Beispiel 13: Blankdraht Durchlauferhitzer
Beispiel 14: Waschbecken und Steckdose

Genaueres zu Stromschlägen

 

Warum wird elektrische Energie über grosse Entfernungen mittels Hochspannung übertragen?

Um das zu verstehen versuchen wir in Gedanken einmal, 100 Megawatt (MW) über eine Entfernung von 100 km zu übertragen.

 

Die Daten 100MW und 100 km sind weder eine grosse Entfernung, noch eine grosse Leistung; dennoch wird an diesem Beispiel der Sinn der Hochspannungsübertragung klar werden.



Auch in diesem Kapitel wird wieder der Einfachheit halber davon ausgegangen, als handele es sich um rein ohmsche Widerstände.
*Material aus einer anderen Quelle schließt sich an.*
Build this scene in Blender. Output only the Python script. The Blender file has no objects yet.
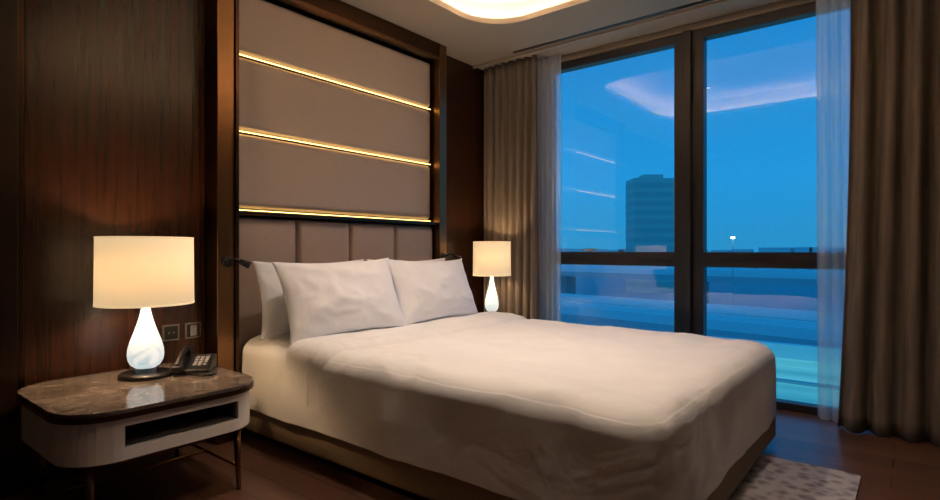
import bpy, bmesh, math
from mathutils import Vector, Matrix, noise
R=math.radians
scene=bpy.context.scene
COL=scene.collection
scene.view_settings.view_transform='Standard'

# ---------------------------------------------------------------- materials
def mat(name,col,rough=.6,metal=0,emis=None,estr=0,spec=.5):
    m=bpy.data.materials.new(name); m.use_nodes=True
    b=m.node_tree.nodes['Principled BSDF']
    b.inputs['Base Color'].default_value=(*col,1)
    b.inputs['Roughness'].default_value=rough
    b.inputs['Metallic'].default_value=metal
    b.inputs['Specular IOR Level'].default_value=spec
    if emis:
        b.inputs['Emission Color'].default_value=(*emis,1)
        b.inputs['Emission Strength'].default_value=estr
    return m
def N(m,t): return m.node_tree.nodes.new(t)
def L(m,a,b): m.node_tree.links.new(a,b)
def noisy(m,c1,c2,scale=(1,1,1),nscale=5,detail=6,bump=0,bdist=.01,p1=.35,p2=.65,dist=0,emis=0):
    b=m.node_tree.nodes['Principled BSDF']
    tc=N(m,'ShaderNodeTexCoord'); mp=N(m,'ShaderNodeMapping'); nz=N(m,'ShaderNodeTexNoise'); cr=N(m,'ShaderNodeValToRGB')
    mp.inputs['Scale'].default_value=scale
    nz.inputs['Scale'].default_value=nscale; nz.inputs['Detail'].default_value=detail; nz.inputs['Distortion'].default_value=dist
    L(m,tc.outputs['Object'],mp.inputs['Vector']); L(m,mp.outputs['Vector'],nz.inputs['Vector'])
    L(m,nz.outputs['Fac'],cr.inputs['Fac'])
    cr.color_ramp.elements[0].color=(*c1,1); cr.color_ramp.elements[1].color=(*c2,1)
    cr.color_ramp.elements[0].position=p1; cr.color_ramp.elements[1].position=p2
    L(m,cr.outputs['Color'],b.inputs['Base Color'])
    if emis:
        L(m,cr.outputs['Color'],b.inputs['Emission Color']); b.inputs['Emission Strength'].default_value=emis
    if bump:
        bp=N(m,'ShaderNodeBump'); bp.inputs['Strength'].default_value=bump; bp.inputs['Distance'].default_value=bdist
        L(m,nz.outputs['Fac'],bp.inputs['Height']); L(m,bp.outputs['Normal'],b.inputs['Normal'])
    return m
M_wood=noisy(mat('walnut_veneer',(.05,.02,.01),.27),(.024,.0082,.0036),(.036,.0128,.0057),(9,9,.3),6,6,dist=.15,p1=.3,p2=.7)
M_wood2=noisy(mat('dark_wenge',(.02,.01,.006),.3),(.011,.0045,.0028),(.020,.0082,.0048),(9,9,.3),6,6,p1=.3,p2=.7)
M_bronze=mat('bronze',(.23,.125,.06),.28,1)
M_bronze_d=mat('dark_bronze',(.09,.05,.03),.3,1)
M_fabricw=noisy(mat('panel_leather',(.3,.24,.2),.7),(.45,.37,.315),(.49,.405,.345),(1,1,1),120,3,.25,.002)
M_head=noisy(mat('headboard_leather',(.3,.24,.2),.5),(.38,.295,.245),(.42,.33,.275),(1,1,1),90,3,.2,.002)
M_base=noisy(mat('bed_base_fabric',(.2,.15,.09),.85),(.28,.20,.12),(.34,.25,.155),(1,1,1),200,2,.3,.002)
M_linen=noisy(mat('white_linen',(.8,.78,.76),.8),(.84,.83,.83),(.88,.87,.87),(1,1.3,1),2.6,3,.30,.05,dist=1.2)
M_pillow=noisy(mat('pillow_cotton',(.82,.8,.8),.85),(.89,.89,.93),(.92,.92,.96),(1,1,1),6,3,.3,.02,dist=.8)
M_ceil=mat('ceiling_paint',(.42,.37,.32),.9)
M_wall=mat('wall_paint',(.25,.21,.17),.9)
M_frame=mat('window_frame_metal',(.030,.029,.034),.4,.3)
M_curt=noisy(mat('curtain_velvet',(.17,.14,.115),.9),(.145,.12,.10),(.205,.17,.145),(8,8,.4),5,4)
M_black=mat('black_plastic',(.012,.012,.014),.3)
M_grey=mat('grey_button',(.25,.25,.27),.5)
M_steel=mat('brushed_steel',(.4,.38,.36),.3,1)
M_lacq=mat('cream_lacquer',(.90,.87,.84),.22)
M_niche=mat('niche_lining',(.10,.084,.07),.5)
M_cove=mat('cove_paint',(.75,.69,.58),.9)
M_led=mat('cove_led',(1,1,1),.5,0,(1,.70,.45),58)
M_led2=mat('panel_led',(1,1,1),.5,0,(1,.62,.18),5.2)
M_fill=mat('fill_light_lens',(1,1,1),.5,0,(1,.8,.6),6)  # glowing lens of the added ceiling fill lights

M_marble=noisy(mat('brown_marble',(.1,.07,.05),.12),(.09,.068,.056),(.22,.18,.155),(1,1,1),7,9,dist=1.5)
M_floor=mat('wood_floor',(.08,.04,.025),.3)
def planks(m):
    b=m.node_tree.nodes['Principled BSDF']
    tc=N(m,'ShaderNodeTexCoord'); br=N(m,'ShaderNodeTexBrick'); mp=N(m,'ShaderNodeMapping')
    L(m,tc.outputs['Object'],mp.inputs['Vector']); L(m,mp.outputs['Vector'],br.inputs['Vector'])
    br.inputs['Scale'].default_value=1; br.inputs['Brick Width'].default_value=1.2; br.inputs['Row Height'].default_value=.14
    br.inputs['Mortar Size'].default_value=.003; br.inputs['Color1'].default_value=(.12,.055,.034,1); br.inputs['Color2'].default_value=(.18,.088,.055,1)
    br.inputs['Mortar'].default_value=(.02,.01,.007,1)
    nz=N(m,'ShaderNodeTexNoise'); nz.inputs['Scale'].default_value=4; nz.inputs['Detail'].default_value=8
    mp2=N(m,'ShaderNodeMapping'); mp2.inputs['Scale'].default_value=(.6,10,1)
    L(m,tc.outputs['Object'],mp2.inputs['Vector']); L(m,mp2.outputs['Vector'],nz.inputs['Vector'])
    mx=N(m,'ShaderNodeMixRGB'); mx.blend_type='MULTIPLY'; mx.inputs['Fac'].default_value=.6
    L(m,br.outputs['Color'],mx.inputs['Color1']); L(m,nz.outputs['Fac'],mx.inputs['Color2']); L(m,mx.outputs['Color'],b.inputs['Base Color'])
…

Dies ändert aber an den grundsätzlichen Überlegungen nichts, im Gegenteil, bei genauer Berechnung sieht die Lage sogar noch schlechter aus.

 

Die grössten Kabel für Freileitungen haben eine Querschnittsfläche von 25 Quadratzentimetern. 



Im Kapitel "Vogel auf der Leitung" wurde der ohmsche Widerstand für 100 km dieser Leitung bereits berechnet:

 

380kV Leitung mit 100km Länge und 25 Quadratzentimeter (= 0,05m x 0,05m) Querschnitt:

R = 1,7x10-8Ω x 100.000m/(0,05m)2 = 6,7x10-1Ω = 0,67Ω.

 

Zwar werden elektrische Energien über solche Entfernungen über mindestens 3 Kabel übertragen, allerdings sind 100 MW auch für ein einziges Kabel mit 25 Quadratzentimeter Durchmesser noch nicht besonders viel.

 

Es gilt allgemein

P = U x I

Mit P = 100 MW = 100.000.000 W und U = 230V ergibt sich der Leitungsstrom I, den man benötigen würde, um mit 230V 100 MW zu übertragen.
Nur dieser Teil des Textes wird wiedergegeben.